Uniqlock, the strange, entrancing clock/screensaver featuring lithe japanese dancers performing in five second jags, won Best In Show at this year’s One Show Interactive Awards. Projector created the piece, as covered in Creative Review.

I loved the screensaver, but must admit it liked it better before I learned it was promoting brand awarenes of a clothing label. Somehow it was more quirky — more Japanese — when its motives were inscrutable and unknown to me.

Anyway, I thoroughly recommend downloadage and installage.

And you can explore more of uniqlo’s online advertising here.

Sky TV moves to a download model

The Herald Business section this week noted Sky TV’s new download model for movies and television shows.

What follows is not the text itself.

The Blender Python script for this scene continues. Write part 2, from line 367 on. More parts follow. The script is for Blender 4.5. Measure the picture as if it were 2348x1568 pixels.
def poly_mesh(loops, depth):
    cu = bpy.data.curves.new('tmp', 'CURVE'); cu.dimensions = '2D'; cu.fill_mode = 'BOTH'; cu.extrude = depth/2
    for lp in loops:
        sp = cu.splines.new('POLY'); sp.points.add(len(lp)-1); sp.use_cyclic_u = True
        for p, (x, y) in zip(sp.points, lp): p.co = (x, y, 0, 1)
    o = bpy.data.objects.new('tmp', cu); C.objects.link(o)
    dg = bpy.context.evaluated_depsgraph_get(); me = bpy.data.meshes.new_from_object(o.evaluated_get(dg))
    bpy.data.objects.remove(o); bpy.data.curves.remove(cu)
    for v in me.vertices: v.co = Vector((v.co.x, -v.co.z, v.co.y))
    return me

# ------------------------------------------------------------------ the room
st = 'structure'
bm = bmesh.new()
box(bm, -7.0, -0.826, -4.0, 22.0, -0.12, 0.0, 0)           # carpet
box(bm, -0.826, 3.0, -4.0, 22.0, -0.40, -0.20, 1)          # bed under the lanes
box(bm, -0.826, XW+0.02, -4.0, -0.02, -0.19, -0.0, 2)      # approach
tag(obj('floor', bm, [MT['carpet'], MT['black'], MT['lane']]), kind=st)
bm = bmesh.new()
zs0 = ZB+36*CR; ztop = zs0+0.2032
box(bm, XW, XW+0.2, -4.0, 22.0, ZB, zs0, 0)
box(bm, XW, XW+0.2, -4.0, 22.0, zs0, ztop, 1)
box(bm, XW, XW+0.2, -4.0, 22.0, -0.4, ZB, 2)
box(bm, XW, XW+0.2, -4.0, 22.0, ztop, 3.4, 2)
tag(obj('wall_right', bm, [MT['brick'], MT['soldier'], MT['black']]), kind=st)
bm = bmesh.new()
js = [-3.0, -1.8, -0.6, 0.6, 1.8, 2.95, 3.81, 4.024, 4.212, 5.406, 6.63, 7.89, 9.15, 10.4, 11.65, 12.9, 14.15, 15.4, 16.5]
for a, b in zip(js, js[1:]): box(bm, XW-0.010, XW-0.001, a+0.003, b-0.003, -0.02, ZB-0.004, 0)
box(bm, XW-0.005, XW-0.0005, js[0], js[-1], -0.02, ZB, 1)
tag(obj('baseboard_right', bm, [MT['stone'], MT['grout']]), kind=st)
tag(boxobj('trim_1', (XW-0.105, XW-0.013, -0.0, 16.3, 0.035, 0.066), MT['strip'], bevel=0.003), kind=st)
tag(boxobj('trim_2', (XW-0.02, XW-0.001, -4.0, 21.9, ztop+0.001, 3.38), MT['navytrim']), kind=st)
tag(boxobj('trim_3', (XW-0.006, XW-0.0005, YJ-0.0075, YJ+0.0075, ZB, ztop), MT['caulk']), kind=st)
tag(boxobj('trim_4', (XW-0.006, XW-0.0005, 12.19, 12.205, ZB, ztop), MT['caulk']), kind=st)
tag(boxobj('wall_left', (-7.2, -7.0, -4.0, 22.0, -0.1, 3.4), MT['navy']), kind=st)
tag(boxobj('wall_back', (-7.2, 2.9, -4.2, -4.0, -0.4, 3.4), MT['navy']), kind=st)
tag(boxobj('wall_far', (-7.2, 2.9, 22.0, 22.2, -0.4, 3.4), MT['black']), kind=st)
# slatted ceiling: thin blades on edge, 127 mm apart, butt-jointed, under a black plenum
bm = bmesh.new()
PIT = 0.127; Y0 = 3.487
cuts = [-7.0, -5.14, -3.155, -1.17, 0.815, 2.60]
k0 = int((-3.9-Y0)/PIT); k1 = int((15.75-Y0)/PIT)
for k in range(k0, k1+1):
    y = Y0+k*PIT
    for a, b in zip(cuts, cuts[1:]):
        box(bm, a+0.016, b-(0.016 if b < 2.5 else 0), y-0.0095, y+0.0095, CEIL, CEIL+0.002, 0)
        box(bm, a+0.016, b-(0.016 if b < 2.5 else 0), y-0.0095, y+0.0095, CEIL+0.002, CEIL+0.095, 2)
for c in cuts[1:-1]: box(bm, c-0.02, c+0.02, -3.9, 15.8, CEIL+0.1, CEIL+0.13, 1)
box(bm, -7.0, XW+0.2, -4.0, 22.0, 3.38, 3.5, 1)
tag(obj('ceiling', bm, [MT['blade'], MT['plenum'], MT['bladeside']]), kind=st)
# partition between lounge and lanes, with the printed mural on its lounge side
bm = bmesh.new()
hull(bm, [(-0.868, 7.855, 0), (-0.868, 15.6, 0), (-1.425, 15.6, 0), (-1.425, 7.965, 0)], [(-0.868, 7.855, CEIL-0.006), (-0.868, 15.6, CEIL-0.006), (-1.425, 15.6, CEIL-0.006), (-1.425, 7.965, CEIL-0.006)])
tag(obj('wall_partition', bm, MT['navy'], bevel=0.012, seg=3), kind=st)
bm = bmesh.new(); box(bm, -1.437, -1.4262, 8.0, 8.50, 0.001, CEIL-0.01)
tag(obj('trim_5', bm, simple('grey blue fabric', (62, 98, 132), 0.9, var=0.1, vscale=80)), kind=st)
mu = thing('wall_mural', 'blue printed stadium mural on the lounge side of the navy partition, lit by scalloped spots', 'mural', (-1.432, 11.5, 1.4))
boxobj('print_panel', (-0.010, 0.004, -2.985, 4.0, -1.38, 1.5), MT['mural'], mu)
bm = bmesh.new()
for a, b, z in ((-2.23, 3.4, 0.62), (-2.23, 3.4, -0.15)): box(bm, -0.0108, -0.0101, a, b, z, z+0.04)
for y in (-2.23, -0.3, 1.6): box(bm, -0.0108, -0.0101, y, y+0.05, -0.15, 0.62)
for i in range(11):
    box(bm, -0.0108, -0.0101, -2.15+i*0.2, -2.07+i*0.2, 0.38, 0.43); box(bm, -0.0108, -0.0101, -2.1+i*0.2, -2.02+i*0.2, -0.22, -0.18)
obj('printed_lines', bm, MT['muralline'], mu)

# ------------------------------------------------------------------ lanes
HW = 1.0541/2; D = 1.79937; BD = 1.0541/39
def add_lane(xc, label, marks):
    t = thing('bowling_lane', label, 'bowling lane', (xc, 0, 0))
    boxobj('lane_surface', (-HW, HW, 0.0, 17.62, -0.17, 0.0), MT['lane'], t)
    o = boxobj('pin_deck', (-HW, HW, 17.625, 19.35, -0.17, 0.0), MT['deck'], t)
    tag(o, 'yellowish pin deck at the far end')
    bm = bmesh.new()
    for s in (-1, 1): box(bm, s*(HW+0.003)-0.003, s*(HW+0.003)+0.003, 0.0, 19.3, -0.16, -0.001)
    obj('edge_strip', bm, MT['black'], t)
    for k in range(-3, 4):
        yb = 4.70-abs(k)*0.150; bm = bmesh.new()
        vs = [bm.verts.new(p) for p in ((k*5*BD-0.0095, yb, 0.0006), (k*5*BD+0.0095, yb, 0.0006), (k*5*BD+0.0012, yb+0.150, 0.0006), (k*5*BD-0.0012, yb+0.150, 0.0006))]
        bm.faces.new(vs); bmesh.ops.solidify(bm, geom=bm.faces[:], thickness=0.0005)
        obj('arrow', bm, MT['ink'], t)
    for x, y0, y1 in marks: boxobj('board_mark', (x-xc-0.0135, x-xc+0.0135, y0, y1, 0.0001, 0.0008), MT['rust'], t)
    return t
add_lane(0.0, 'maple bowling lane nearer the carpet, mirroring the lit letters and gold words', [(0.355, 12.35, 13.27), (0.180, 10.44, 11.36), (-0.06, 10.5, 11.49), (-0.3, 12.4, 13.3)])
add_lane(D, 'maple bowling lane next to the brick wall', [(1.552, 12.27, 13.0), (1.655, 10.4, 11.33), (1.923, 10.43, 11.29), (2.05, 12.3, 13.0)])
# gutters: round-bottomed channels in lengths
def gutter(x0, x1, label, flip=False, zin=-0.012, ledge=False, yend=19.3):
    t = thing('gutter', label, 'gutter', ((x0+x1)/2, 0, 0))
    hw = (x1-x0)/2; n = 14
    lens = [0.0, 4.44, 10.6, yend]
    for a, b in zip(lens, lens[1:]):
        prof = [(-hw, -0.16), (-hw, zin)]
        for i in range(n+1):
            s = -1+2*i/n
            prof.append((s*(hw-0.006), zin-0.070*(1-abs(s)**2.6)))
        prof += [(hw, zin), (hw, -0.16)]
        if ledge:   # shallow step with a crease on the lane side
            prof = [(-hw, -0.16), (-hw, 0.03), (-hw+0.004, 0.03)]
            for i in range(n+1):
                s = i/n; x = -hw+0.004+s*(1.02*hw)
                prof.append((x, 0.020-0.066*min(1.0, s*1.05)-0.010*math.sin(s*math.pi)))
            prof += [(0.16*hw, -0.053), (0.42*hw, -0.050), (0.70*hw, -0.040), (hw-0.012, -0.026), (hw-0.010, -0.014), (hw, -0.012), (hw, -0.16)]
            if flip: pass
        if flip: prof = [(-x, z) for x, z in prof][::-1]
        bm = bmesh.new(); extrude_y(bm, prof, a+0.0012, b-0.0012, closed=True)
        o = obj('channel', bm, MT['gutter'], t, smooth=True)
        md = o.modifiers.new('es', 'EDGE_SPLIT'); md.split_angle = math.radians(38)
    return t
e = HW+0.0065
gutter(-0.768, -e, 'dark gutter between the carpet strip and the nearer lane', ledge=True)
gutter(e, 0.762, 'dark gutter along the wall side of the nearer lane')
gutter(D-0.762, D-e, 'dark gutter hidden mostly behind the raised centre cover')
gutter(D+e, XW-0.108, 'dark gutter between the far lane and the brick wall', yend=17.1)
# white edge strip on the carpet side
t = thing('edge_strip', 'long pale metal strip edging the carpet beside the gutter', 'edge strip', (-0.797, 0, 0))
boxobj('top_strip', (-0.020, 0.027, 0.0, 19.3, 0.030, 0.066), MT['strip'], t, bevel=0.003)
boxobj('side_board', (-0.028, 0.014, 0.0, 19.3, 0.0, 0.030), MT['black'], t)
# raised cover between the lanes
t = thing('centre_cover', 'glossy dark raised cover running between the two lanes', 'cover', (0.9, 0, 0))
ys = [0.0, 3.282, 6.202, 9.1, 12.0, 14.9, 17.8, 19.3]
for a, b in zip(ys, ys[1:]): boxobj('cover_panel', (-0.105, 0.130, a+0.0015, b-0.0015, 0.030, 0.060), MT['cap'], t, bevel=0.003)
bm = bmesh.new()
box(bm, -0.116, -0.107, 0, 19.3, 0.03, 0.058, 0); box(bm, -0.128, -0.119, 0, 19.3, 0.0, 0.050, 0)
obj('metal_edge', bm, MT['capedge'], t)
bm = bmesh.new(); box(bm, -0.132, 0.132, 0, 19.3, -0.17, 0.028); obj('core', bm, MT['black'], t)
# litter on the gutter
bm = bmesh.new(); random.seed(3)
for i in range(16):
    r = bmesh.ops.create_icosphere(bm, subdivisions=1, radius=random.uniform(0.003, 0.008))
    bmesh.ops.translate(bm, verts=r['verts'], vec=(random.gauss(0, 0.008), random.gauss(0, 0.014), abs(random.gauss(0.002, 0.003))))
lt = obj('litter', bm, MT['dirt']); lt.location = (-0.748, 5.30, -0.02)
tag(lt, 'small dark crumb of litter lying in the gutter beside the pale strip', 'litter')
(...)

For $5 per month, existing Sky subscribers can download “all you can eat” from their site, though only after those shows have played on Sky’s network. There’s talk of getting the downloads zero-rated through deals with specific ISPs like TelstraClear and iHug. Of course, if you’re paying for the traffic, you might find it cheaper to pop around to the local video rental store. It’ll be interesting to see what formats and bitrates they’re hawking.

With this addition, Sky TV has a full suite of offerings: terrestrial, satelite, integrated PVR, postal DVD rentals and online.

As an alternative to using the MySky PVR (or the investment of running a Media PC solution on your home machine), the online option could make sense for many subscribers. If future versions of the MySky PVR integrate recording with downloading to fill in gaps… well, we have a pretty compelling box.

Key for me will be the breadth of content. It’ll be interesting to compare the offering with TVNZ’s onDemand service, that is great to use, but has almost no foreign material.

Of course, once you’ve trained people to browse, download and consume movies and television shows on their PC, what’s the likelihood that they’ll start going straight to BitTorrent and start getting those same movies and shows within hours of their release in the US, rather than months or years later?